Créer pourrait être un jeu d’enfant à l’en croire les deux artistes Isabelle Ferreira et Wilson Trouvé dont les œuvres seront présentées du 17 au 23 juin 2011 au 3, le loft d’un couple de collectionneurs Fabrice et Isabelle de Pontfrache (3 rue Duphot 75001). Tous deux envisagent la sculpture comme une forme de peinture délivrée de son rapport historique à l’image. De fait depuis les années 60, la couleur n’a plus de raison d’être que formelle. Elle ne poursuit aucune fin émotive, aucune quête métaphysique. Elle est ce qui demeure de la peinture une fois que le sujet et la figure aient été bannis. Ce projet d’exposition prend donc le parti de présenter la création contemporaine sous l’angle de la chromophilie, à l’origine de quantités de combinaisons possibles. Les œuvres d’Isabelle Ferreira et de Wilson Trouvé exploitent le potentiel de la « couleur-matière » ou encore de la « couleur toute faite ». Le geste pictural simplifié fait la part belle à la déconstruction du support traditionnel, à un décentrement du regard, à un dialogue avec l’environnement, l’architecture, et à la remise en question du statut de l’œuvre d’art. Les titres des œuvres de cette exposition (« Milky way » de Wilson Trouvé ou « J’aurais plutôt fait comme ça» de Isabelle Ferreira) expriment d’eux-mêmes le désir de donner à voir non pas une nouvelle image, mais une image de peinture, déchargée et guérie de ses symboliques qui l’étouffaient.

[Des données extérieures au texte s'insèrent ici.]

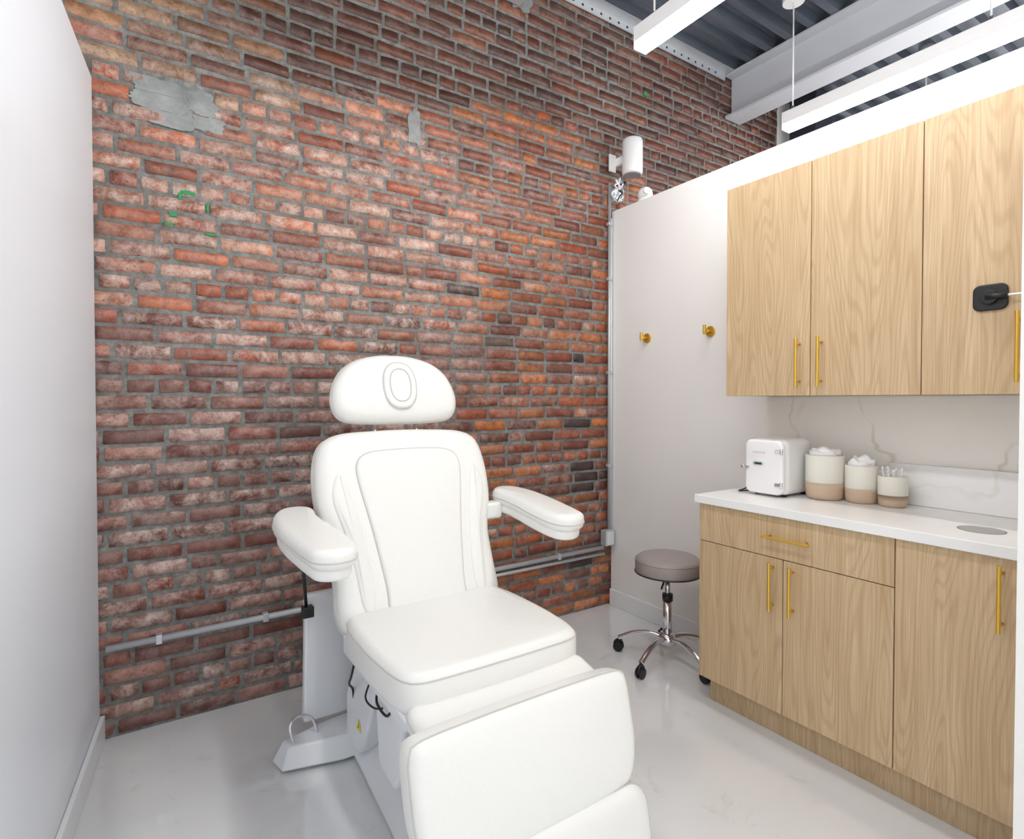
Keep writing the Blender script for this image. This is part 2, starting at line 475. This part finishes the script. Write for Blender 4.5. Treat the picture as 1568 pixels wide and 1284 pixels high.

Isabelle Ferreira née en 1972
Profitant de l’élargissement des champs et des pratiques artistiques, Isabelle Ferreira propose une expérimentation de la couleur dans l’espace. L’artiste utilise la brique, un matériau de construction humble sur lequel elle pose la couleur en aplat pour offrir une scansion spatiale où les notes colorées s’organisent selon une grille. Comme chez Piet Mondrian, le simple usage de la couleur crée à la fois la tension et l’équilibre de ses sculptures. A la rigueur minimaliste, Isabelle Ferreira oppose la justesse de sa palette composée de couleurs vives (« palanque »), son approche ténue (« candles »), voire mélancolique avec des pièces désactivées (« Vegas »).
Wilson Trouvé né en 1980
Les œuvres de Wilson Trouvé se jouent des brillances, des matités, des patines des objets manufacturés ou des matériaux incongrus comme la colle thermofusible. Il rejoint la pensée de l’artiste minimaliste américain Donald Judd pour qui « la couleur comme la matière est ce dont l’art est fait. Elle n’est pas de l’art à elle seule (…). Il n’y a pas de couleurs pures, à l’exception de l’art du spectre. Elle n’existe que sur une surface texturée ou non, ou située sur une surface transparente ». Ses résilles, ses dégoulinures (« Black canvas ») ou encore les éclaboussures de colle (« Dear Eva ») revisitent l’informe formulé par Georges Bataille avec un brin d’ironie. Comme si ces œuvres qui opèrent une collusion entre peinture gestuelle et peinture minimaliste, étaient le fruit d’une désinvolture feinte.